Emily Moorehead: Reducing workplace disasters

Emily Moorehead
Hometown: Waverly, N.Y.
Age: 21
Major: Chemical Engineering

Emily Moorehead left her internship at FM Global with a bang. Literally. The chemical engineering student spent the summer of 2012 conducting explosions for the insurance company.

To learn how to prevent disasters, FM Global engineers run controlled burns at the company’s research facility in Glocester, R.I. And they invited Moorehead to play a major role setting up the instrumentation to measure the burns and blasts and analyze the results.

Emily Moorehead
Emily Moorehead pauses while setting up a demonstration of a dust explosion in FM Global’s engineering testing facilities.
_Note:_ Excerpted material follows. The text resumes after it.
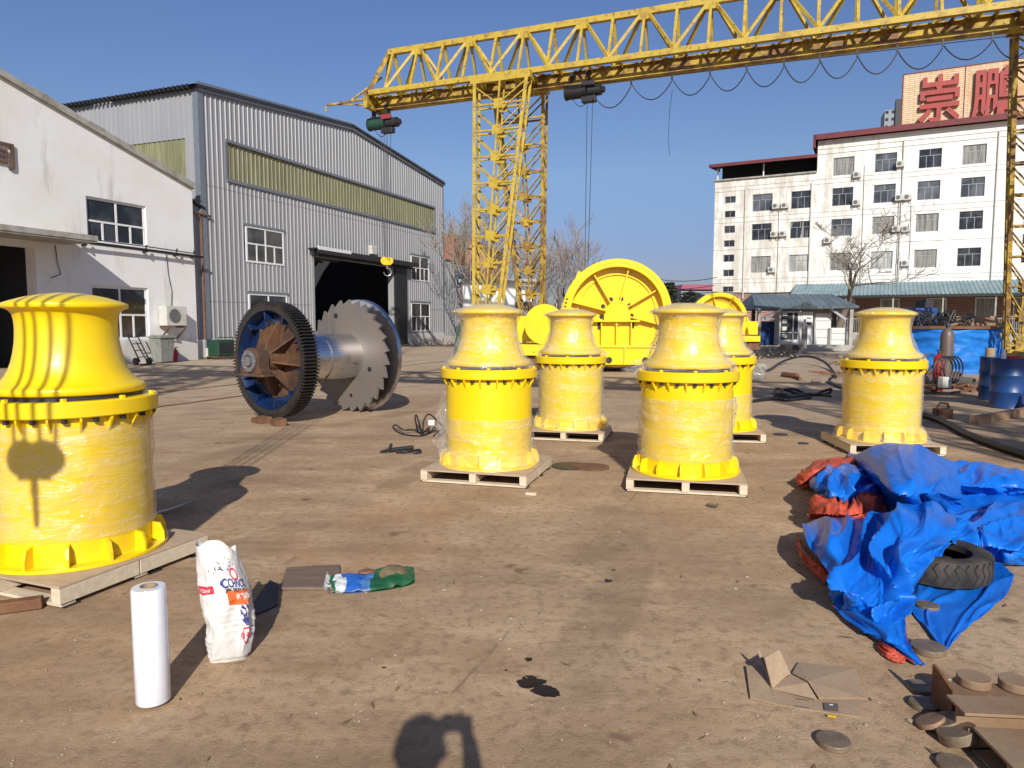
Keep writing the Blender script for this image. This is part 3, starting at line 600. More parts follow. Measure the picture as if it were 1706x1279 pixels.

When everything was in place, the engineers huddled in a hardened concrete bunker and remotely triggered a spark to ignite a mix of air and methane. They left the door open a crack to hear the explosions, some of which shook the bunker and all of which ignited cheers from the engineers. On other days, engineers set small burns to test ways to prevent a small fire from engulfing an entire warehouse.

“It never got old,” Moorehead says. “It was just so much fun.”

The work was not just fun and games. FM Global collected dozens of data points on each explosion using a collection of cameras, mass spectrometers and engineering software. Engineers later used the data to gauge the effectiveness of fire-suppression systems. Quality systems received an “FM Global approved” seal and were recommended to clients.

FM Global executives say the proactive research reduces risks to clients and the company. In turn, the work keeps the company’s premiums competitive and its balance sheet strong.

The research also offers a window into a specialized field. Few companies conduct sophisticated disaster-prevention research or provide the opportunity for such hands-on research. Besides the burn lab, Moorehead also worked at the earthquake shaker table lab.

Moorehead says FM Global engineers encouraged her to ask questions and took pains to explain every step of the experimental processes and take on responsibility for different aspects.

“The thing I took away the most was confidence,” Moorehead says.

Moorehead hopes to leverage that confidence into a job after graduation. After a career on her own, she dreams of taking the reins of Chemite, her family’s chemical production plant in upstate New York.

In the meantime, she’ll continue to work with fire in her job as a volunteer firefighter for the Watch Hill Fire Department in Westerly, R.I. After all, it’s a great way to see how the systems FM Global reviewed operate in the real world.